High street difficulties emphasise importance of treating customers fairly – Cleary

by: Alan Cleary, managing director of Precise Mortgages
  • 21/02/2019
  • 0
High street difficulties emphasise importance of treating customers fairly – Cleary
If there has been one thing that has dominated the news over the past couple of months other than Brexit, it’s been the high street.

 

Nearly every day brings yet another admission from the boss of a ubiquitous high street name that sales have slumped and jobs will be lost.

Debenhams, John Lewis, House of Fraser, Coast, Patisserie Valerie…the list goes on.

Figures from the Centre for Retail Research suggest that job losses on the high street are expected to rise by 20 per cent this year, leaving more than 160,000 people out of a job.

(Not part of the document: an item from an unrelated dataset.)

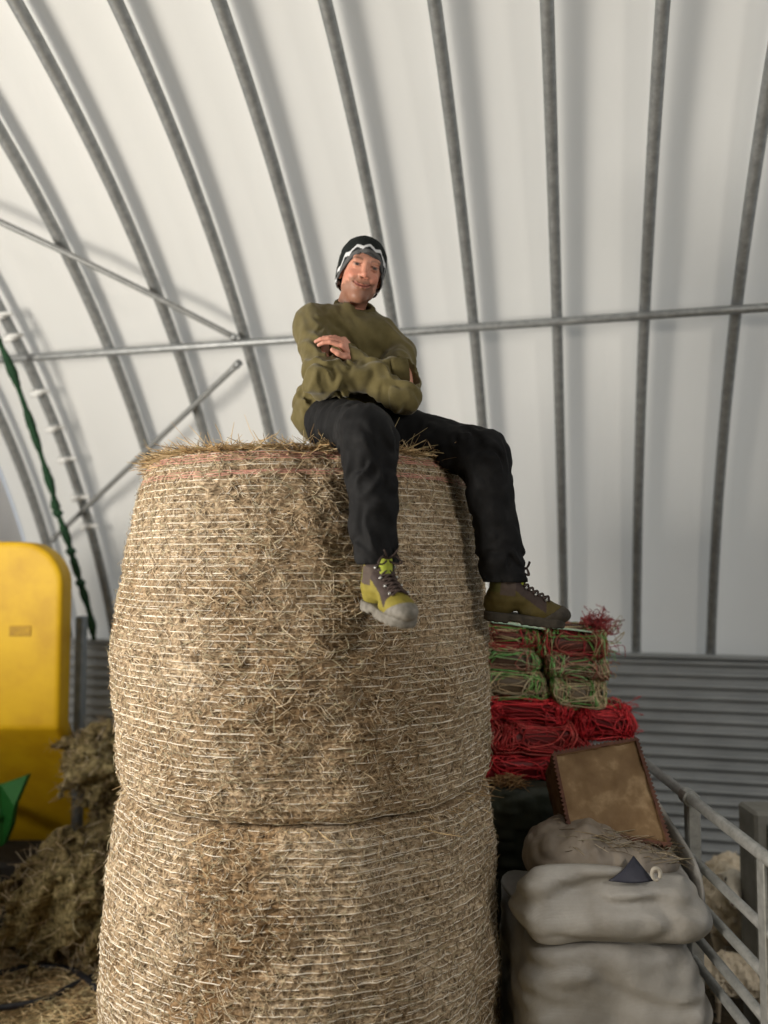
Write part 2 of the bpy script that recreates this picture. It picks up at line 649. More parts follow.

For those who are facing redundancy, it’s a far bigger worry than simply the closure of shops and increasingly ghostly high streets.

 

Cannot foresee the three Ds

Forgive the gloom, but this raises a really important consideration for both lenders and brokers.

The three Ds – death, divorce and debt – are a reality that all of us have to deal with at some point in our lives, whether directly or through someone we know.

Each of these circumstances can throw off even the best laid financial plans.

The most stringent affordability assessment in the world cannot foresee the breakdown of a marriage in five years’ time or the loss of a job held for the past 20.

How lenders deal with the changes in circumstances for borrowers who must deal with these challenges is fundamental to our responsibility to treat all of our customers fairly.

The Financial Conduct Authority has been assiduous in its encouragement of forbearance and repossessions have been extremely low for more than a decade as a result.

 

Careful, sensitive underwriting

In the majority of cases where customers lose their jobs, they will find another one and avoid arrears or manage to get their finances back on track after a few months.

But this leaves them in a really disadvantaged position, especially when it comes to getting approved for a mortgage – or, more often, a remortgage.

It requires careful and sensitive underwriting to assess these borrowers’ affordability and it never makes sense to give a borrower a loan they cannot afford to service.

But there are tens of thousands of people in the UK whose credit is inadvertently damaged temporarily who are nevertheless financially responsible.

At Precise Mortgages we require a customer to have been in their job for at least three months and be able to demonstrate a 12-month continuous employment record.

A blip in credit is just that, a blip.

Customers must be aware that there is help out there and brokers are ideally placed to advise as to how they can access that help.